Service and Sacrifice as Acts of Patriotism

Convinced that she should serve the Allied war effort, motivated in part by love of her own country, Hall identified intelligence work as the best way to do this. Having lost a leg in an accident, she was disqualified from military service. Hall had already worked in the US State Department before she began her intelligence work with the British SOE (Special Operations Executive) at a point before the United States entered the war. Along with Hall’s own story, Purnell presents the cases of countless individuals who made great sacrifices for their various countries and to further the goal of ending Nazi domination.

New Opportunities and Gender Inequality During WWII

The 1930s and 1940s formed a period in which women’s opportunities for employment and service expanded exponentially. In many aspects of business and industry as well as the military and diplomacy, male deployment left huge gaps that women stepped up to fill. Nevertheless, the male-dominated systems at first had very limited expectations of female abilities. Purnell emphasizes Hall’s efforts to persuade the powers that be of her potential use, as well as the subsequent requirement to constantly prove herself beyond the requirements of male counterparts.

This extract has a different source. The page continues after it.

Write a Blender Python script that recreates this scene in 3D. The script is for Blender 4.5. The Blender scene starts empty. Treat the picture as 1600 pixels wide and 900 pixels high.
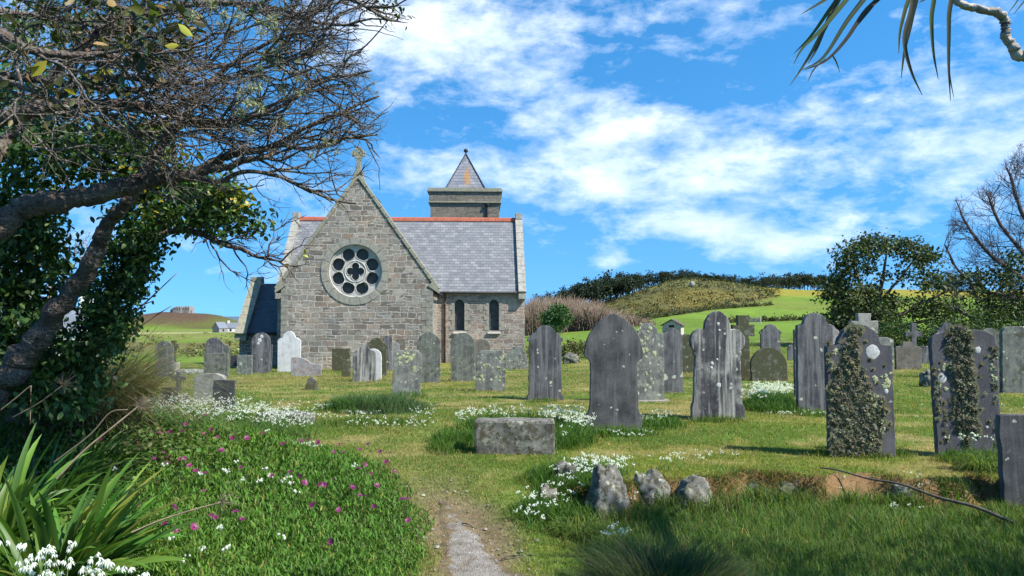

Overcoming Adversity and Ableism

Hall’s tremendous success was achieved at a time not only when female operatives were rare but when prejudice against persons with disabilities was rampant. The US diplomatic corps prohibited employing amputees. The fact that she had an artificial leg did not dissuade Hall, however, no matter how much others tried to use it as a reason she could not succeed. Hall’s tenacity greatly enhanced her intelligence and resourcefulness: she not only figured out how to effectively utilize the personnel she recruited, but she constantly displayed commitment and determination. These characteristics contributed not only to her own survival but to the success of her network in impeding the Nazis.